Question

Halley's comet ranges from 0.59 to 35.3 astronomical units from the sun, which is at one focus of the comet's elliptical orbit (an astronomical unit is Earth's mean distance from the sun). Explain by sketching an ellipse. Then write an equation for the orbit.

Answer 1

We have the comet's range from 0.59 to 35.3 astronomical units.

Now the question says that Halley's comet is orbiting in an elliptical orbit.

Here we will not convert AU (astronomical unit) into miles or kilometers.

Let the perhelion (the point in the orbit of a planet, asteroid, or comet at which it is closest to the sun) = 0.59 AU

Let the aphelion (the point in the orbit of a planet, asteroid, or comet at which it is farthest from the sun) = 35.09 AU

1. Now, the length of the major axis is given by:

`= 0.59 + 35.30= 35.89`

so, length of the semimajor axis
`= 35.89 / 2 = 17.945` AU= 'c'

And the distance from the center of the ellipse to the Sun

`= a= 17.945-0.59 = 17.355` AU

2. [ The co-ordinates of the Sun = (17.355 , 0 )

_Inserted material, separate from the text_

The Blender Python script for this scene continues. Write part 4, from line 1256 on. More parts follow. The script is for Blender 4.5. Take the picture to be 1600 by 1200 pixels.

We need to find the length of the semi-minor axis i.e 'b'.

`b= √(c^2-a^2)`

Putting the values of 'c' and 'a' in the equation we get:

`b= √(17.945^2-17.355^2)=√(322.023-301.196)=√(20.827)=4.56` AU

Therefore, our equation for the orbit of the comet Halley is given by:

(We will use the general equation of the ellipse and plug in the values of 'a' and 'b'. )

`(x^2)/(17.355^2) +(y^2)/(4.56^2) =1`

NOTE: For the convince we have not converted AU into miles or kilometers.